Supreme Court of New York, Second Department

October 23, 2013

Ilene Mials, et al., appellants,
v.
Leila Doreen Millington, et al., respondents. Index No. 17567/12

Harriette N. Boxer, New York, N.Y., for appellants.

Zelenitz, Shapiro & D'Agostino, P.C., Briarwood, N.Y. (Rachel E. Gallagher of counsel) for respondent Leila Doreen Millington.

Zsa Zsa Z. Millington, Bordentown, New Jersey, respondent pro se.

Ricardo Harewood, Bordentown, New Jersey, respondent pro se.

REINALDO E. RIVERA, J.P., SHERI S. ROMAN, SANDRA L. SGROI, JEFFREY A. COHEN, JJ.

DECISION & ORDER

In an action, inter alia, to recover damages for fraud, the plaintiffs appeal, as limited by their brief, from so much of an order of the Supreme Court, Kings County (Pfau, J.), dated April 4, 2013, as denied that branch of their motion which was, in effect, for summary judgment on the first cause of action to the extent that it was to compel the defendant Leila Doreen Millington to relinquish any right, title, and interest in two specified parcels of real property.

ORDERED that the order is affirmed insofar as appealed from, with one bill of costs.

In June 1996 the plaintiff Ilene Mials (hereinafter Ilene) and her husband transferred title to a parcel of real property to their daughter, the plaintiff Toni Mials (hereinafter Toni), and Ilene transferred title to a separate parcel of property to Toni. In December 2004, Toni transferred title to those properties to Ilene and Ilene's friend, the defendant Leila Doreen Millington.

In August 2012 the plaintiffs commenced this action against, among others, Millington, seeking, inter alia, to recover damages for fraud and to compel Millington to relinquish any right, title, and interest in the subject properties. The plaintiffs alleged that the transfer of title in December 2004 was based on false promises by Millington. The plaintiffs then moved, inter alia, in effect, for summary judgment on the first cause of action, which alleged fraud, to the extent that it was for a direction that Millington relinquish any right, title, and interest in the properties. In an order dated April 4, 2013, the Supreme Court denied that branch of the plaintiffs' motion

Contrary to the plaintiffs' contention, they failed to establish their prima facie entitlement to judgment as a matter of law on the subject branch of the motion, as they failed to submit any evidence showing that Ilene did not execute the deed conveying title to the properties in December 2004, or that Millington induced the transfer of title with false promises as alleged in the complaint (see Alvarez v Prospect Hosp., 68 N.Y.2d 320, 324). Since the plaintiffs failed to make a prima facie showing of entitlement to judgment as a matter of law, there is no need to consider the sufficiency of the opposition papers (see Winegrad v New York Univ. Med. Ctr., 64 N.Y.2d 851, 853).

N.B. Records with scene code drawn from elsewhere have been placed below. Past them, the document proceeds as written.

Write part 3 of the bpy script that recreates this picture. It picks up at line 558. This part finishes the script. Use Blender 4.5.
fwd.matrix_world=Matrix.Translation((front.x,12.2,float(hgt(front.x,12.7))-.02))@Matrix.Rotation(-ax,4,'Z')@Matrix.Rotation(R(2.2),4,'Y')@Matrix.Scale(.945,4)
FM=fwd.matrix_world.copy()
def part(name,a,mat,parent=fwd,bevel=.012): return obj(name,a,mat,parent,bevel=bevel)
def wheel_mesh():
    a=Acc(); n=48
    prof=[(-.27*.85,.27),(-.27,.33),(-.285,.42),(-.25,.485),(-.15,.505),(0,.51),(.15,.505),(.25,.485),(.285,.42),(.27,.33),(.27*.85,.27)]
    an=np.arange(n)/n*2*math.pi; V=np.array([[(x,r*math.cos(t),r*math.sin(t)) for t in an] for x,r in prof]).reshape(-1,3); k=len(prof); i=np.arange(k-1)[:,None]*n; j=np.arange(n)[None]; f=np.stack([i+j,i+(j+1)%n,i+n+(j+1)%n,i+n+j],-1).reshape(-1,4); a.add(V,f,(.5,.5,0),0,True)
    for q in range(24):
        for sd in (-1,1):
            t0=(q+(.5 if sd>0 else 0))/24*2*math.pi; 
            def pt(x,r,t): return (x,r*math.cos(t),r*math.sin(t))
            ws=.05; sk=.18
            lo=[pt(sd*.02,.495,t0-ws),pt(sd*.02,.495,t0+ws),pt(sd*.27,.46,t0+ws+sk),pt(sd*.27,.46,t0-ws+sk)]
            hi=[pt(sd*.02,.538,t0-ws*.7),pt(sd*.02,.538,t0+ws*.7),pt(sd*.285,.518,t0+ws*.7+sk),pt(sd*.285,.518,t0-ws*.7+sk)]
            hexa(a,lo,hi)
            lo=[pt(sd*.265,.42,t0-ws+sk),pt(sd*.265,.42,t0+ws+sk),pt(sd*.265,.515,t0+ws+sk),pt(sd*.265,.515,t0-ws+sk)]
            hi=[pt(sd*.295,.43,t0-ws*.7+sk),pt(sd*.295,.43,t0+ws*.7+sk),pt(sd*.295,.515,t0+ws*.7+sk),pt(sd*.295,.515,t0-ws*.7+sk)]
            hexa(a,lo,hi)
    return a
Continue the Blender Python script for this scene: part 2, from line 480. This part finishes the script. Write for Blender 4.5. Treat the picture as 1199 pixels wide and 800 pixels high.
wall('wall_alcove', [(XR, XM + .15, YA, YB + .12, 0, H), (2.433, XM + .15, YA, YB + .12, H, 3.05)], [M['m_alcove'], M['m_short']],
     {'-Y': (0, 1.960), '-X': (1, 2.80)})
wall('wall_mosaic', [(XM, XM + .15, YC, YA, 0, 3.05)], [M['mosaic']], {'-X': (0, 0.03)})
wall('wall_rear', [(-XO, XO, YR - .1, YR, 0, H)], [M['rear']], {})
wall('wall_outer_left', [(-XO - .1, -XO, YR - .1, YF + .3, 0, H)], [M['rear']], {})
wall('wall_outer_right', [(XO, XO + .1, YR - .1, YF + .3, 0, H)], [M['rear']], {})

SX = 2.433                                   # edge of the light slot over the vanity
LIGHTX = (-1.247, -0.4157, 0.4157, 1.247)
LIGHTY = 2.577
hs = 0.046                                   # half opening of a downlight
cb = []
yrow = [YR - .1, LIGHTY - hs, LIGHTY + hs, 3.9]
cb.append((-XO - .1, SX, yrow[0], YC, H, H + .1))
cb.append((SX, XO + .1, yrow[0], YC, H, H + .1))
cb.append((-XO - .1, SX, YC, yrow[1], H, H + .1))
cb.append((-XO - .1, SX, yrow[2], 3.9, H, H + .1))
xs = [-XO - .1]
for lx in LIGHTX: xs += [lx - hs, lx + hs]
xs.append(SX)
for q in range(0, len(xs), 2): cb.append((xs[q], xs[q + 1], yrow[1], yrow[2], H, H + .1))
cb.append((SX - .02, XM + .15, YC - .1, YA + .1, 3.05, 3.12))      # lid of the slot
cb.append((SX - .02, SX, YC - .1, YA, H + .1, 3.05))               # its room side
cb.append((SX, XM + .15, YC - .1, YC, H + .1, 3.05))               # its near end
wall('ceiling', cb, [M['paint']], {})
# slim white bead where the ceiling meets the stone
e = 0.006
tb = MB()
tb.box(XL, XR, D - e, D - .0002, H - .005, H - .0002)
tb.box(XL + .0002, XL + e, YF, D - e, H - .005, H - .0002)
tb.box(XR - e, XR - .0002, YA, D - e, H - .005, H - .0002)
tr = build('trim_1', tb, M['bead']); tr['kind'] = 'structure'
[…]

The parties' remaining contentions are without merit.

Accordingly, the Supreme Court properly denied that branch of the plaintiffs' motion which was, in effect, for summary judgment on the first cause of action to the extent that is was to compel Millington to relinquish any right, title, and interest in the subject properties.

RIVERA, J.P., ROMAN, SGROI and COHEN, JJ., concur.